Р.: Это второй слой фона, тоже фон. И в то же время, поскольку он также осмысленный, зритель будет вынужден обращаться и к смыслу этого фона, то есть обращаться к нему время от времени как к изображению. И потом он все-таки некоторым образом связан с нашим разговором. Тут возникает такой сложный постоянный перевертыш.

М.: Да, дедушка Сунь, или сложное мерцание на трех уровнях.

Р.: Да, на трех уровнях.

М.: И вот в свете того, что мы учитываем взаимодействие этих трех уровней, как ты считаешь, вот то, что мы поместили на балконе, как бы вне жилой комнаты три фонаря, которые из коробки светят в эту комнату, не слишком ли это символично, не возникнет ли еще один знаковый уровень изображения в плане визуального восприятия?
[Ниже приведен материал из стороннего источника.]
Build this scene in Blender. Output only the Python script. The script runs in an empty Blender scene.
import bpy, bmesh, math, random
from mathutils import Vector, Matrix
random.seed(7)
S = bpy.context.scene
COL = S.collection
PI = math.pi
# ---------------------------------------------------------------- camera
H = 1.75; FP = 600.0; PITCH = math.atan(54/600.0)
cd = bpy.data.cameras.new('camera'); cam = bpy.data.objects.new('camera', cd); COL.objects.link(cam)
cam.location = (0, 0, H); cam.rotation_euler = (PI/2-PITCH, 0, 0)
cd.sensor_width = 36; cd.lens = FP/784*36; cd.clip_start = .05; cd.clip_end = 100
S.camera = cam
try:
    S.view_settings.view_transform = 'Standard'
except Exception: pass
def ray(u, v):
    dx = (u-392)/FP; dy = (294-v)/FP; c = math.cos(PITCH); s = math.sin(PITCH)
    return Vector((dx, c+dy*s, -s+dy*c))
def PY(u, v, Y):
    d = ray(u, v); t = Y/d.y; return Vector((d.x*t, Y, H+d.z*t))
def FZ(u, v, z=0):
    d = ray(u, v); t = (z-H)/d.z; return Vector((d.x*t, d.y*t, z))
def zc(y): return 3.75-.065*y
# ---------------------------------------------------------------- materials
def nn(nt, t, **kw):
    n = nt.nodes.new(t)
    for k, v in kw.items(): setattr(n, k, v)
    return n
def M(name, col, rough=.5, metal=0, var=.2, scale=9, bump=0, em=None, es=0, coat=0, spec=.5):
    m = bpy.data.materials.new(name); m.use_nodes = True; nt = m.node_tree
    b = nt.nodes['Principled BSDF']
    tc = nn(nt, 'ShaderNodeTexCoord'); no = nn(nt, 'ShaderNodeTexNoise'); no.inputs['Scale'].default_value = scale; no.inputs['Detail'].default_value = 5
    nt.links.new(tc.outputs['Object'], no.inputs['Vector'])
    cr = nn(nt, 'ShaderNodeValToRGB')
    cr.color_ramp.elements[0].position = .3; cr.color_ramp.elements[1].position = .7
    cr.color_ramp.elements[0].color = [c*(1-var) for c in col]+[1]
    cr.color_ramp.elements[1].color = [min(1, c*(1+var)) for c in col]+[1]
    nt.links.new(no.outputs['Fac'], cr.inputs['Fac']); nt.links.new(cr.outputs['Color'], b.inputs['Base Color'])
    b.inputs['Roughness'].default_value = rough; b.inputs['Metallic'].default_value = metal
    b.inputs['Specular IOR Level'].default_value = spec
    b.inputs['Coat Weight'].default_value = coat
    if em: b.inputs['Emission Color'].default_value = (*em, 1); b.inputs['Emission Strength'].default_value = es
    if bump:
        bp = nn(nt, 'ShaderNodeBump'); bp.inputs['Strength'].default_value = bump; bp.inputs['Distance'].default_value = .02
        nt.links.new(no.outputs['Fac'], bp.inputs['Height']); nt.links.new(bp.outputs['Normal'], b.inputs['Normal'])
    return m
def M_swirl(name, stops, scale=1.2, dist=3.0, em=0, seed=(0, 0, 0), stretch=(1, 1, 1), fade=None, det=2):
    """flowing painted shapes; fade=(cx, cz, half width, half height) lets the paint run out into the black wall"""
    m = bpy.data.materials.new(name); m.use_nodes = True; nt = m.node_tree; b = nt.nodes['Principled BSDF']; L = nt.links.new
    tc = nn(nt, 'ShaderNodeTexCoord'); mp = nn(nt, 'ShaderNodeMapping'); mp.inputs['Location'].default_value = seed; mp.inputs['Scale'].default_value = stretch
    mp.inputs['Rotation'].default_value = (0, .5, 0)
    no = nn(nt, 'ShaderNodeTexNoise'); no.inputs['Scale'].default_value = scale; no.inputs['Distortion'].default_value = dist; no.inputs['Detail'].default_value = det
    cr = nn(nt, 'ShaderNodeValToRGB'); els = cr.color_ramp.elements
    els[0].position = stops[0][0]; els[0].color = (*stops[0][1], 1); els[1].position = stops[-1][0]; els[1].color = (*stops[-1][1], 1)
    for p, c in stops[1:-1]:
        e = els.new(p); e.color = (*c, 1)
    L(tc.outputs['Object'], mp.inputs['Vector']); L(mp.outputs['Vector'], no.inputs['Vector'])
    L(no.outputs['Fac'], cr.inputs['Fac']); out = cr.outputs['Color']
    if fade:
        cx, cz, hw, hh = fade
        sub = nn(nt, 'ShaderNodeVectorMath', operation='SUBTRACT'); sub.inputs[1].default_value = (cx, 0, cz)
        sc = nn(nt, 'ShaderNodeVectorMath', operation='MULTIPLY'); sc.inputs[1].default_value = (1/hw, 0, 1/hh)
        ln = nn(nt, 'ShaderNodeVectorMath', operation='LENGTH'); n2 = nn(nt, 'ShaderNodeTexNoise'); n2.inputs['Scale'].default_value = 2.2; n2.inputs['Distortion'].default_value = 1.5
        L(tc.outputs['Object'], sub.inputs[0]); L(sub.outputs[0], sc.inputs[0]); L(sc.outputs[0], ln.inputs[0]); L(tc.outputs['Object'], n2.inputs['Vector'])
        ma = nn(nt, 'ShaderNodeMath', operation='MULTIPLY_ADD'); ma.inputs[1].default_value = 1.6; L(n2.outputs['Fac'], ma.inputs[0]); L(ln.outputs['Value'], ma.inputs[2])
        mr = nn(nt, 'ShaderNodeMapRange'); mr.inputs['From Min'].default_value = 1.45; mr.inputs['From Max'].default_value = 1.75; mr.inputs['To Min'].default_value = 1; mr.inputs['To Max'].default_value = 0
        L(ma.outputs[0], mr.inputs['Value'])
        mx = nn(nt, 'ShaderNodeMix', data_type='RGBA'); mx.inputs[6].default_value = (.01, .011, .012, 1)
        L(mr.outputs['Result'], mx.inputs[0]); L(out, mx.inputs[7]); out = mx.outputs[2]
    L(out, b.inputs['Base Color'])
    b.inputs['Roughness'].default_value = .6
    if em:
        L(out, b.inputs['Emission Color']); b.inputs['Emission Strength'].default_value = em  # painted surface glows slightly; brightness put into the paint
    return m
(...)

Р.: Возникнет. Но, я думаю, что перейти на уровень изображения ему будет сложно. Потому что слишком слабо он осмыслен по сравнению с речью. Тут смысловая фактура речи гораздо сильнее, чем смысловая фактура фонаря, хотя фонарь тоже воспринимается... ну, это семантика очень расплывчата - фонарь, свет и так далее...

М.: То есть в каком-то смысле угроза существует, страшный для Труляля и Траляля ворон неизбежно надвигается, но только как тень... но в конечном счете обеспечивающая покой, избавляющая от драки. Одним словом, довольно частный случай. Но в принципе, стоит ли вообще помещать эту коробку с фонарями за пределами помещения, на балконе?

Р.: Здесь световой эффект, таким образом формализованный, может дать внешний толчок, который все-таки поможет слушателям немножко отстраниться от инерции того, что происходит обычно в комнате, поможет каким-то образом сдвинуть это жилое пространство так, чтобы оно поднялось, приподнялось немного вбок и вся мебель с него посыпалась в сторону, чтобы стало ясно, что это хотя и та же самая комната, но в каком-то смысле не совсем та.

М.: То есть что демонстрационные контуры ее размыты...

Р.: Да, немного иное пространство.

М.: И в каком-то смысле можно сказать, что эти фонари освещают не комнату - она и так освещена обычным электрическим светом, - а скорее освещают вот тот речевой хаос, который у нас создается.

Р.: Да.

М.: И, освещая, в каком-то смысле и организуют этот хаос - как свет и речь.

Р.: "Здесь мы сталкиваемся... и т.д. "

Ромашко читает текст, прочитанный вначале голосом А.М. В некоторых местах на голос С.Р. накладывается корректирующий голос А.М., т.к. текст черновой и С.Р. не везде разбирает написанное. Кроме того, при заключительном прочтении глагольные формы, использованные в тексте, были трансформированы из формы будущего времени в форму прошедшего времени. Текст оборвался на словах (т.к. кончилась пленка): "... мы не собирались безобразно вести себя в этом голо...".